Le retour du service militaire obligatoire, longtemps désapprouvé par l'opinion, fait également son chemin. Mais pour Inga Solty, la tendance pourrait rapidement de nouveau s'inverser, "dès qu'il sera clair que ce réarmement sera compensé par des coupes sociales, c'est-à-dire que les intérêts de la dette devront être payés par le budget courant. Le vice-chancelier Lars Klingbeil veut économiser 91 milliards d'euros et à un moment donné, on se rendra compte que les chars de combat ne protègent pas le climat, qu'on ne peut pas vivre dans des drones et que les grenades ressemblent certes à des ananas, mais qu'elles ne sont pas particulièrement digestes."
Améliorer l'aide aux soldats traumatisés
En attendant, la journée des vétérans a aussi une autre fonction. Le parlement a également promis d'améliorer l'aide aux anciens combattants de retour de mission et à leurs familles.
Du point de vue de la communauté des vétérans, c'est surtout dans ce domaine qu'il y a encore beaucoup à faire : la lenteur des examens et les obstacles bureaucratiques font souvent que les soldats traumatisés en mission doivent attendre longtemps avant d'être aidés.
Andreas Eggert a été soldat pendant 25 ans, dont sept fois en mission en Afghanistan. Il en est revenu à 49 ans avec un trouble de stress post-traumatique.
"Nous souhaitons des procédures plus rapides et plus simples. En s'inspirant du Danemark, qui dit justement : l'homme était en mission à ce moment-là, il était en bonne santé avant, maintenant il est malade.
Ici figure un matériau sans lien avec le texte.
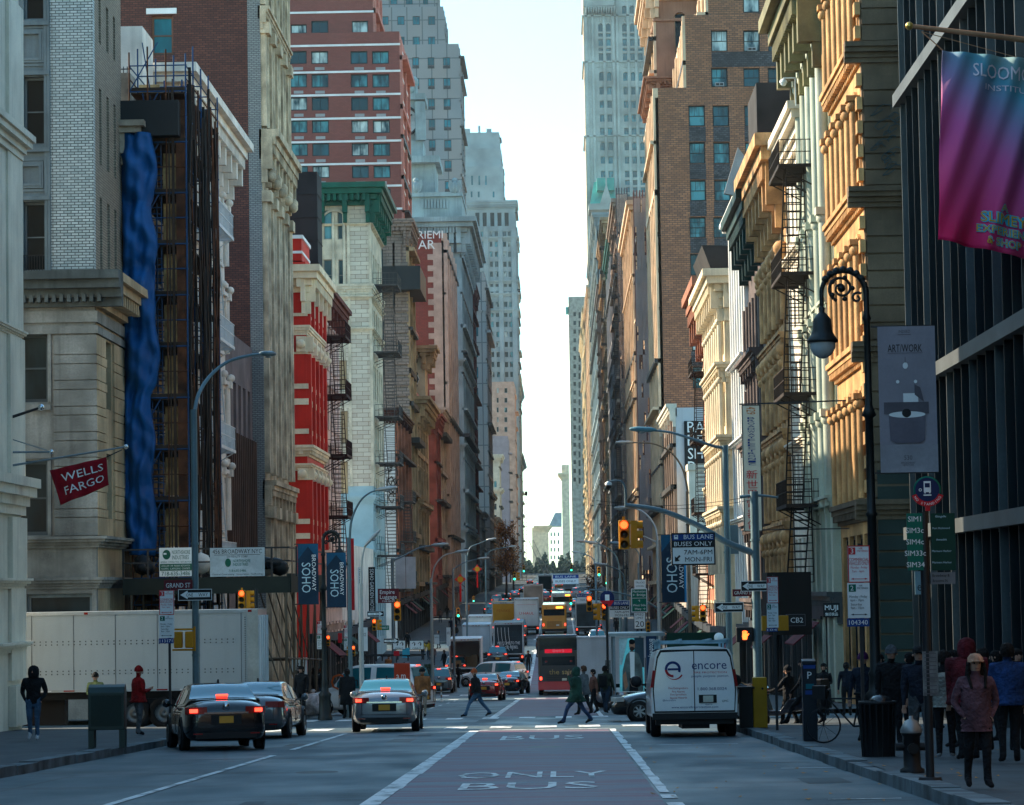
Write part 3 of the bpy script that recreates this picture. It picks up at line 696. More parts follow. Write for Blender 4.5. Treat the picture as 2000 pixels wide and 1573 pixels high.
# L2: building wrapped in scaffold
b = Bld('old_loft_building', 'narrow loft building hidden behind brown scaffold and a blue tarpaulin', XL, 105.7, 116.5, 17.6, 16, core=BLACK)
rows = [(z, z+2.4) for z in (-2.2, 1.8, 5.4, 9.0, 12.6)]
GOLDP = mat('lit_ochre_panel', (.50, .38, .20), .8, var=.35, scale=1.5)
b.swin(3, rows, 1.6, 'sl', GREYD, GLD, GREYD); b.finish(mat('soot_brown_wall', (.10, .06, .04), .85, var=.4), mat('aged_ochre_wall', (.30, .21, .12), .85, var=.5, scale=1.2))
b.corn(17.0, .9, .8, mat('peeling_cream', (.36, .29, .22), .8, var=.4, scale=1.2), 5)
mb = MB(); b.F.box(mb, 0.2, 4.2, 18.0, 20.3, -4.0, -2.5); b.F.box(mb, 4.3, 7.5, 18.0, 19.4, -3, -2); b.F.box(mb, .1, 8, 17.6, 18.3, -.6, -.2)
b.F.box(mb, .6, 3.9, 18.5, 20.0, -2.5, -2.44, 1)
b.emit(mb, 'parapet', [mat('peeling_cream', (.36, .29, .22)), CREAM])
mb = MB(); mb.box(-24, at(278, 100, 112).x, 112, 115, 18, onX(275, 45, -16).z*1.0+.6); b.emit(mb, 'roof_bulkhead', [WHT])
mb = MB()
for k in range(16): x = -18.8+k*.15; mb.bar((x, 108.5, 19.5), (x, 108.5, 20.6), .03)
mb.bar((-18.8, 108.5, 20.5), (-16.4, 108.5, 20.5), .04); mb.bar((-18.8, 108.5, 19.7), (-16.4, 108.5, 19.7), .04); b.emit(mb, 'roof_railing', [IRON])
# ochre boards showing behind the scaffold on each floor (window bays catching light)
# L3: white ornate building with white fire escapes
b = Bld('white_ornate_building', 'white ornate building with white fire escapes next to the scaffold', XL, 116.6, 137, 21.4, 16, core=WHT)
rows = [(z, z+2.5) for z in (-4.6, -1.0, 3.1, 7.4, 11.7, 16.0)]
b.swin(7, rows, 1.6, 'slh', WHITE, GLD, WHT); b.finish(WHT)
b.corn(20.5, 1.5, 1.5, WHT, 9, den=True)
for z in (14.9, 6.3, 2.2): b.band(z, z+.25, .2, WHT, False)
mb = MB()
for k in range(8):
    u = .6+k*2.8
    for z in (3.1, 7.4, 11.7, 16.0): b.S.cyl(mb, u, z, z+2.6, .1, .16, 0, 8); b.S.box(mb, u-.25, u+.25, z+2.6, z+2.95, 0, .35); b.S.ball(mb, u, z+3.1, .3, .2)
b.emit(mb, 'column', [WHT])
fire_escape(b, 122, 127.5, [16.2, 11.2, 6.5, 1.3], 1.55, WHITE, drop=3.0)
# L3b brown building
b = Bld('brown_striped_building', 'low brown building with vertical stripes before the brick side wall', XL, 137.1, 149, 13.0, 14, core=GREYD)
b.swin(5, [(z, z+2.6) for z in (-4, 0, 4, 8)], 1.2, 's', BLACK, GLD); b.finish(mat('dull_mauve_wall', (.21, .15, .14), .8, var=.2, streak=.5))
mb = MB(); 
for k in range(14): b.S.box(mb, .3+k*.85, .55+k*.85, 2.0, 8.0, 0, .25)
b.emit(mb, 'fin', [mat('rust_brown', (.09, .045, .03), .8, var=.3)])
# L4: tall brick side wall with warm ornate facade
b = Bld('brick_side_wall_building', 'tall dark red brick building with grey corner strip and carved tan facade', -15.6, 149.2, 162.6, 37, 30, core=BRK_D)
b.fwin([(296, 338)], [(31, 107)], 's', mat('brown_sash', (.16, .08, .05), .7), GLC, WHITE, dep=.3)
rows = [(z, z+3.4) for z in (-1.5, 8.2, 12.6, 17.2, 26.5, 31.3)]
TAN = mat('carved_tan_stone', (.54, .42, .29), .85, var=.35, scale=.9, streak=.35, bump=.4)
b.swin(4, rows, 1.7, 's', TAN, GLD, TAN, dep=.4)
skin(b.mb, b.F, 0, .68, b.zb, b.zt, [], b.mi(brick('peeling_grey_brick', (.30, .30, .29), (.22, .23, .23), (.10, .10, .10), .26, .1, .85, .02, var=.35, big=1.2)), .338)
skin(b.mb, b.F, .68, 30, b.zb, b.zt, b.holesF, b.mi(BRK_D), .30)
skin(b.mb, b.S, .341, b.Y1-b.Y0, b.zb, b.zt, b.holesS, b.mi(TAN), .337); b.wall = b.emit(b.mb, 'wall')
mb = MB(); b.F.box(mb, b.px(345, 25), b.px(286, 25), b.pz(28, 315), b.pz(17, 315), -.1, .1); b.emit(mb, 'lintel', [WHITE])
b.corn(23.2, 1.6, .95, TAN, 7, front=False); b.corn(5.0, 1.0, .6, TAN, 7, front=False); b.corn(30.8, .7, .5, TAN, 7, front=False)
mb = MB()
for k in range(5):
    u = .4+k*3.1
    for z0, z1 in ((-6, 4.6), (6.4, 21.5), (25, 30.6), (31.6, 37)): b.S.box(mb, u-.3, u+.3, z0, z1, 0, .28); b.S.cyl(mb, u+.55, z0, z1-.6, .2, .17); b.S.box(mb, u-.45, u+.8, z1-.6, z1, 0, .5); 
    for j in range(4): b.S.ball(mb, u+.1*j, 22.3+.25*(j % 2), .45, .3)
b.emit(mb, 'pilaster', [TAN])
# L5: red and cream building
REDP = mat('bright_red_paint', (.52, .022, .012), .5, var=.12, streak=.2)
CRB = mat('cream_stone_trim', (.74, .63, .44), .75, var=.15, streak=.2)
b = Bld('red_and_cream_building', 'bright red building with cream bands and capitals on the left side', -15.9, 178, 190.5, at(576, 512, 178).z, 9, core=REDP)
Z = lambda y: b.pz(y, 576)
rows = [(Z(c), Z(a)) for a, c in ((583, 632), (692, 835), (938, 1068))]
b.swin(4, rows, 1.1, 's', REDP, GLD, CRB); b.finish(REDP)
b.corn(Z(572), Z(520)-Z(572), 1.0, CRB, 4); b.corn(Z(655), Z(636)-Z(655), .28, CRB, den=False); b.corn(Z(892), Z(870)-Z(892), .45, CRB); b.corn(Z(920), Z(906)-Z(920), .35, CRB, den=False)
for a, c in ((612, 618), (750, 760), (779, 791), (838, 848), (1014, 1024), (1042, 1053), (688, 692)): b.band(Z(c), Z(a), .12, CRB)
mb = MB()
for zt, zb_ in ((Z(658), Z(688)), (Z(915), Z(938))):
    for u in (.3, 1.1, 1.5): b.F.box(mb, u-.3, u+.3, zb_, zt, 0, .3); b.F.ball(mb, u, (zt+zb_)/2, .35, .3)
    for k in range(5): u = .3+k*2.95; b.S.box(mb, u-.35, u+.35, zb_, zt, 0, .45); b.S.ball(mb, u, (zt+zb_)/2-.1, .38, .26); b.S.ball(mb, u+.3, zb_+.2, .35, .18)
b.emit(mb, 'capital', [CRB])
mb = MB()
for k in range(5):
    u = .3+k*2.95
    for a, c in ((576, 636), (692, 870), (938, 1070)): b.S.box(mb, u-.28, u+.28, Z(c), Z(a), 0, .3)
b.emit(mb, 'pilaster', [REDP])
mb = MB(); b.F.box(mb, .25, 1.2, Z(508), Z(462), -6, -.4, 0); b.F.box(mb, .15, 1.3, Z(465), Z(458), -6.1, -.3, 1); b.F.box(mb, .2, 1.25, Z(494), Z(489), -6.1, -.35, 1); b.F.box(mb, 1.2, 8, Z(512), Z(462), -6, -.5, 0)
b.emit(mb, 'attic', [REDP, WHITE])
z1, z0 = at(590, 336, 186).z, at(590, 515, 186).z
mb = MB(); x1, x0 = at(620, 420, 186).x, at(556, 420, 186).x-3; mb.box(x0, x1, 186, 189.5, z0-.5, z1)
for k in range(4): mb.box(x0, x1+.04, 185.95, 189.55, z0+(z1-z0)*k/4, z0+(z1-z0)*k/4+.05)
b.emit(mb, 'roof_bulkhead', [mat('black_cladding', (.02, .021, .022), .7, var=.2)])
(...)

Il y a donc une probabilité qu'il soit tombé malade en mission, et voilà. C'est comme ça que font les Danois. Cela se passe nettement mieux là-bas".
En Allemagne, les personnes concernées doivent prouver que c'est l'intervention qui les a rendues malades, plus précisément un événement particulier survenu en intervention. Cela peut être très difficile et prend souvent beaucoup trop de temps.
Entretemps, Andreas Eggert a quitté la Bundeswehr et s'engage bénévolement pour aider les anciens combattants blessés en mission. Pour lui, la journée des vétérans doit aussi servir à dialoguer avec ceux qui critiquent la Bundeswehr et ses opérations.